| GOAL OF THE EXERCISE |
Only the lines from the one with "Model this scene" through the one with "return (f(r), f(g), f(b), 1)" are to be restated, word for word, with both of them included.

○ ○ ○ ○ ○ ○ ○

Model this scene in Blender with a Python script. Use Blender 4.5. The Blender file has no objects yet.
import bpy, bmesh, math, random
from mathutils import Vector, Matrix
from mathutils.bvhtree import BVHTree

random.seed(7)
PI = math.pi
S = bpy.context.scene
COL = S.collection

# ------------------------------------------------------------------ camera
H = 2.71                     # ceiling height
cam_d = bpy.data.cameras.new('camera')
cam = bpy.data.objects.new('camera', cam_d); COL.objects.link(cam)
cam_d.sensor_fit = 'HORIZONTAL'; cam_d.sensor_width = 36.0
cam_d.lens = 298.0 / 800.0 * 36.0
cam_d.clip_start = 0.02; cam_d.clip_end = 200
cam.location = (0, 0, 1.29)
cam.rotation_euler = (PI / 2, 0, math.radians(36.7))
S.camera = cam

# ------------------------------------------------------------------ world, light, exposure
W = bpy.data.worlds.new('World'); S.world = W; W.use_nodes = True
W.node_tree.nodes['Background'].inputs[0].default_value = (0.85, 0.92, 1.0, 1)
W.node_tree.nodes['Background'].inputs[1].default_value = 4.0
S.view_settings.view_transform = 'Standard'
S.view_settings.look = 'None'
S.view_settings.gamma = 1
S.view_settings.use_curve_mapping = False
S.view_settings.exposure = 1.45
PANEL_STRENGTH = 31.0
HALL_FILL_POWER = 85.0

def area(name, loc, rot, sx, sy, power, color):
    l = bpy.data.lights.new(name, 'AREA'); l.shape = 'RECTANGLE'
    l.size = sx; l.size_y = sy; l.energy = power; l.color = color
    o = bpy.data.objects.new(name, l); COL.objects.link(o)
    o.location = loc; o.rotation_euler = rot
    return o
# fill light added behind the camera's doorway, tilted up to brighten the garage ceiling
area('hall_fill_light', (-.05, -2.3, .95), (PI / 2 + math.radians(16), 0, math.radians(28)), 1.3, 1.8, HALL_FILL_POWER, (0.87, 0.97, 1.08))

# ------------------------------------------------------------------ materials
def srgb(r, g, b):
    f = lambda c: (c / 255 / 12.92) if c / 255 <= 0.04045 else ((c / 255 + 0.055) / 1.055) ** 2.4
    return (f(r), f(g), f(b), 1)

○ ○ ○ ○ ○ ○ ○

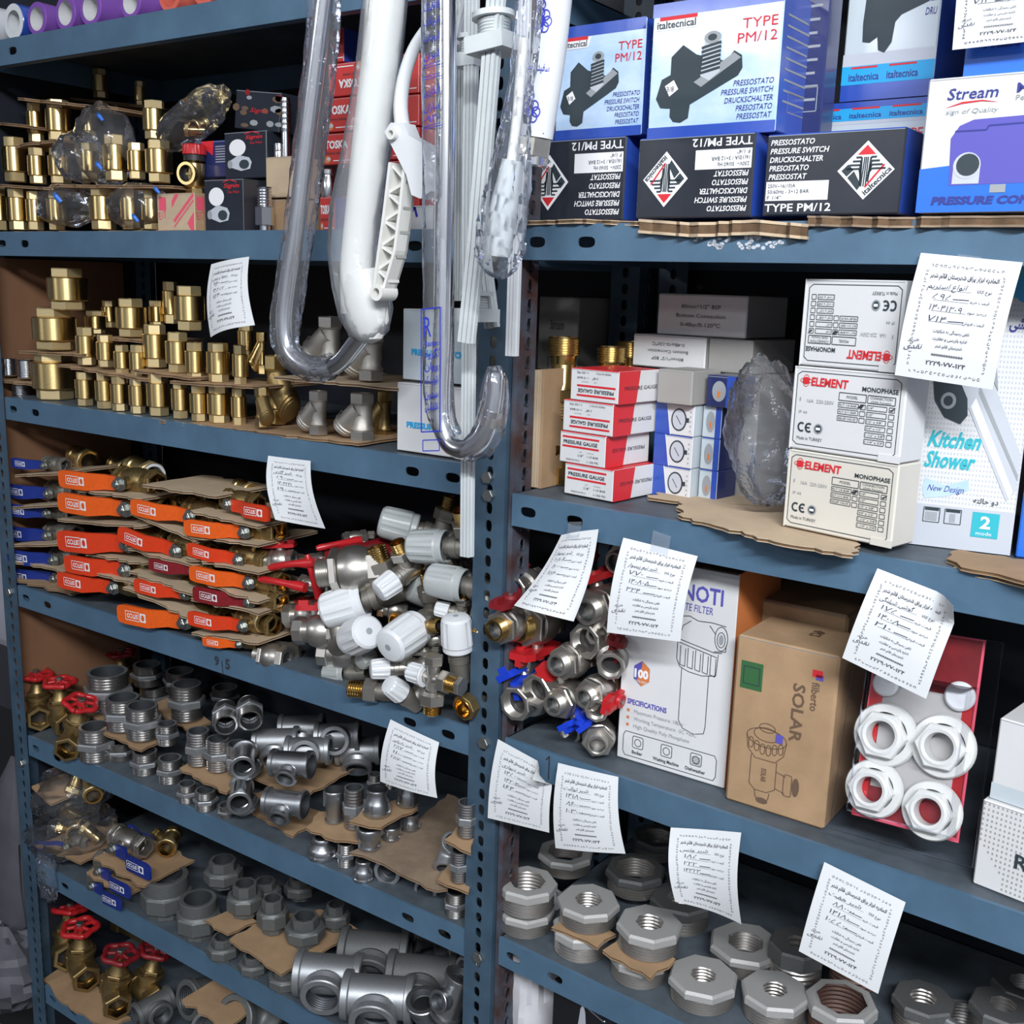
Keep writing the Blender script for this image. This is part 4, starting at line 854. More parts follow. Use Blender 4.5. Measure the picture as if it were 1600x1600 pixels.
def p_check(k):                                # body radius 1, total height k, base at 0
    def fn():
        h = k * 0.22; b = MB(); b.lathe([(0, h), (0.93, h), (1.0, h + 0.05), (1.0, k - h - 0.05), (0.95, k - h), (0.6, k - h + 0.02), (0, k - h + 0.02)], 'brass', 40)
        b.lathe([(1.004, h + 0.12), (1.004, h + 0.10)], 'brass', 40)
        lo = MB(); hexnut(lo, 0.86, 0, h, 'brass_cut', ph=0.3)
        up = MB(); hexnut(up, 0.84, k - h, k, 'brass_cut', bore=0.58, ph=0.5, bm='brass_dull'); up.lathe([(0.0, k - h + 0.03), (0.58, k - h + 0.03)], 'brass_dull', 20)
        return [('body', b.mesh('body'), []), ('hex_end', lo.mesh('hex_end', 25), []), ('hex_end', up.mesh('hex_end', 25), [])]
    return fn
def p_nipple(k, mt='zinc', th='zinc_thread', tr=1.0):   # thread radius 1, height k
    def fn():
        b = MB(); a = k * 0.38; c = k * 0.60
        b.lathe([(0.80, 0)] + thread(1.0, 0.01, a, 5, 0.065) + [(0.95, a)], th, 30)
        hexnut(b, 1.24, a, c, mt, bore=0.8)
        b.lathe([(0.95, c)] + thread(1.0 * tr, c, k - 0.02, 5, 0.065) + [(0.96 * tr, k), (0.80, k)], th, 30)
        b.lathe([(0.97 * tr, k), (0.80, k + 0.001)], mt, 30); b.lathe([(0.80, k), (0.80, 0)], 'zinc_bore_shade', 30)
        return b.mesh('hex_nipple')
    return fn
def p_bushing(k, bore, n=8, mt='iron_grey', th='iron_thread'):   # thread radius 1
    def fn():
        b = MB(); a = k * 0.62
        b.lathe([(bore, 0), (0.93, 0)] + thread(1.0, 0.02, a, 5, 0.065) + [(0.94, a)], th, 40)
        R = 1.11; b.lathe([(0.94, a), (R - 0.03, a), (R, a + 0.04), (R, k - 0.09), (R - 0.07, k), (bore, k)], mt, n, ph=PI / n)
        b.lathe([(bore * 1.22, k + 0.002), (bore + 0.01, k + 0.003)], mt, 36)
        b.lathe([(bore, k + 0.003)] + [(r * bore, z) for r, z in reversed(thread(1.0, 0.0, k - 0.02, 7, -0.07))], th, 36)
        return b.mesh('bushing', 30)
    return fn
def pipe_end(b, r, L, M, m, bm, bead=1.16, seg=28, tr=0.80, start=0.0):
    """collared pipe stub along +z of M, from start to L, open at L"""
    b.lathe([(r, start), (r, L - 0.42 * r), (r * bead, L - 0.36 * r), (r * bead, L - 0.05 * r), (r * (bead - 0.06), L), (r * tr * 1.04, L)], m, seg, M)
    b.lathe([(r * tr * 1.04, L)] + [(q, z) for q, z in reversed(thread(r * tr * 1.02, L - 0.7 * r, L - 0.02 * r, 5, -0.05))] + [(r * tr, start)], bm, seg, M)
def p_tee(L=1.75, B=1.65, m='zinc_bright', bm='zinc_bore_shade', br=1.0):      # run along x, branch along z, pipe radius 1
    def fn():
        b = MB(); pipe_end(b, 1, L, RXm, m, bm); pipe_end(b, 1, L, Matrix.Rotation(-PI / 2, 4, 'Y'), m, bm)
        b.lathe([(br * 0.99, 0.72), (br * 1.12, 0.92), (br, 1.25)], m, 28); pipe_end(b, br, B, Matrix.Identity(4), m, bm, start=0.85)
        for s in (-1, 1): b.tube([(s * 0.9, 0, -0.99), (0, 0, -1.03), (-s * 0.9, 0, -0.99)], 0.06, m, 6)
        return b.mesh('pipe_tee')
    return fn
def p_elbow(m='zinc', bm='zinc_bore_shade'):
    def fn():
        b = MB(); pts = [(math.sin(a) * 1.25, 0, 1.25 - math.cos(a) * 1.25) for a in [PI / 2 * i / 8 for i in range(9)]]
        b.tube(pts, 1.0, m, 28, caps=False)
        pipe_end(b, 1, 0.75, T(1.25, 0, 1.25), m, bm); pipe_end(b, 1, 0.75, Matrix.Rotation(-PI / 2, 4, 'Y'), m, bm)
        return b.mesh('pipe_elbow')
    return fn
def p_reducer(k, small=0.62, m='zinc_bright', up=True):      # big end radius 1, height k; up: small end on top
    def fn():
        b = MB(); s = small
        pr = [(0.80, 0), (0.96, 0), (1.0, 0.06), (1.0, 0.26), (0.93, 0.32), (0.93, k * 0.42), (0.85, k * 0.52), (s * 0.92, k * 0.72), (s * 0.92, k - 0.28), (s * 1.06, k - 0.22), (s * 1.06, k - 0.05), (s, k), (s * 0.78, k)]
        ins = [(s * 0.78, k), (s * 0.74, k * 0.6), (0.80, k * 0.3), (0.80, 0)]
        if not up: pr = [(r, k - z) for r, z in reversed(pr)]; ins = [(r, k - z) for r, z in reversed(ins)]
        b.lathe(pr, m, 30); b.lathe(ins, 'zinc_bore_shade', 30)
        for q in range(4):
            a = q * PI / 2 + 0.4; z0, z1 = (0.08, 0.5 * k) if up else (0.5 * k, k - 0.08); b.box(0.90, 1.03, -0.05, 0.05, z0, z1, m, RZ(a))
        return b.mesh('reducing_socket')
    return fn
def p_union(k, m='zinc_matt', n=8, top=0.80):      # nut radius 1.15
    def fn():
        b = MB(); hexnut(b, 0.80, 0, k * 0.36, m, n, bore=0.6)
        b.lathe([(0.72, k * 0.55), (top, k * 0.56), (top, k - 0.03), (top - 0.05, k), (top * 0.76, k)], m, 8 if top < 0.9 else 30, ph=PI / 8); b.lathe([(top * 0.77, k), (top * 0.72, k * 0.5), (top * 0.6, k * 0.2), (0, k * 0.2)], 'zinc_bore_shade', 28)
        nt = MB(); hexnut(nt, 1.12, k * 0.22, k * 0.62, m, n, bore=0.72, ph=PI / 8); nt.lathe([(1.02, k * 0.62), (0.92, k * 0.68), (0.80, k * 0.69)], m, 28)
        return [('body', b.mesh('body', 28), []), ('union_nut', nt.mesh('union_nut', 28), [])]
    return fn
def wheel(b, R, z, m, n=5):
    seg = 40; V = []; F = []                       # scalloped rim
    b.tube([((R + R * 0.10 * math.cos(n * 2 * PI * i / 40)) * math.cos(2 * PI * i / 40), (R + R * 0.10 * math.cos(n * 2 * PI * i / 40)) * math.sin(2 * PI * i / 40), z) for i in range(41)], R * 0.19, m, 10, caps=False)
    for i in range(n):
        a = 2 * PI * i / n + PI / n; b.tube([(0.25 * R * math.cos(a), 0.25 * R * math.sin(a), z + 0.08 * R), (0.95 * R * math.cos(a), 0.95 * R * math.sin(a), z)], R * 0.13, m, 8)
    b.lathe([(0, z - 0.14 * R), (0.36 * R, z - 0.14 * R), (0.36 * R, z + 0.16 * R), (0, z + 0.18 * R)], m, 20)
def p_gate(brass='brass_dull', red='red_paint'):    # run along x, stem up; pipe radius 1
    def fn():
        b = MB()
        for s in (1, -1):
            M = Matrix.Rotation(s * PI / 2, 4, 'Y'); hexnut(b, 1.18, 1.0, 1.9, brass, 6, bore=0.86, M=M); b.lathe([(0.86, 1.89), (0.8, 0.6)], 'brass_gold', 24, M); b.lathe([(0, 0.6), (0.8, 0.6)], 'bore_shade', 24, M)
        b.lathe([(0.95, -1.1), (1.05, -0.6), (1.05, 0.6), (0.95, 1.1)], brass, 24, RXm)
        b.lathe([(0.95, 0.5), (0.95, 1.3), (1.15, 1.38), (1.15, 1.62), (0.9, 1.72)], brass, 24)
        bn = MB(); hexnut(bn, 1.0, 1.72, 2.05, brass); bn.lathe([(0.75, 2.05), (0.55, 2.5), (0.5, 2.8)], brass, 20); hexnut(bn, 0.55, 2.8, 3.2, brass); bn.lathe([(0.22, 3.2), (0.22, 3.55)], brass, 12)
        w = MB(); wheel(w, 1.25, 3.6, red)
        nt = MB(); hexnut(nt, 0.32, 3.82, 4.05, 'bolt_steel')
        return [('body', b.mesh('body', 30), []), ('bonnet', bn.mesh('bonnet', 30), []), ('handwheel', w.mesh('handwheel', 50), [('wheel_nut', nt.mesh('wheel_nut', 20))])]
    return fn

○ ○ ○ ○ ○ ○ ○

| REPLY |
Model this scene in Blender with a Python script. Use Blender 4.5. The Blender file has no objects yet.
import bpy, bmesh, math, random
from mathutils import Vector, Matrix
from mathutils.bvhtree import BVHTree

random.seed(7)
PI = math.pi
S = bpy.context.scene
COL = S.collection

# ------------------------------------------------------------------ camera
H = 2.71                     # ceiling height
cam_d = bpy.data.cameras.new('camera')
cam = bpy.data.objects.new('camera', cam_d); COL.objects.link(cam)
cam_d.sensor_fit = 'HORIZONTAL'; cam_d.sensor_width = 36.0
cam_d.lens = 298.0 / 800.0 * 36.0
cam_d.clip_start = 0.02; cam_d.clip_end = 200
cam.location = (0, 0, 1.29)
cam.rotation_euler = (PI / 2, 0, math.radians(36.7))
S.camera = cam

# ------------------------------------------------------------------ world, light, exposure
W = bpy.data.worlds.new('World'); S.world = W; W.use_nodes = True
W.node_tree.nodes['Background'].inputs[0].default_value = (0.85, 0.92, 1.0, 1)
W.node_tree.nodes['Background'].inputs[1].default_value = 4.0
S.view_settings.view_transform = 'Standard'
S.view_settings.look = 'None'
S.view_settings.gamma = 1
S.view_settings.use_curve_mapping = False
S.view_settings.exposure = 1.45
PANEL_STRENGTH = 31.0
HALL_FILL_POWER = 85.0

def area(name, loc, rot, sx, sy, power, color):
    l = bpy.data.lights.new(name, 'AREA'); l.shape = 'RECTANGLE'
    l.size = sx; l.size_y = sy; l.energy = power; l.color = color
    o = bpy.data.objects.new(name, l); COL.objects.link(o)
    o.location = loc; o.rotation_euler = rot
    return o
# fill light added behind the camera's doorway, tilted up to brighten the garage ceiling
area('hall_fill_light', (-.05, -2.3, .95), (PI / 2 + math.radians(16), 0, math.radians(28)), 1.3, 1.8, HALL_FILL_POWER, (0.87, 0.97, 1.08))

# ------------------------------------------------------------------ materials
def srgb(r, g, b):
    f = lambda c: (c / 255 / 12.92) if c / 255 <= 0.04045 else ((c / 255 + 0.055) / 1.055) ** 2.4
    return (f(r), f(g), f(b), 1)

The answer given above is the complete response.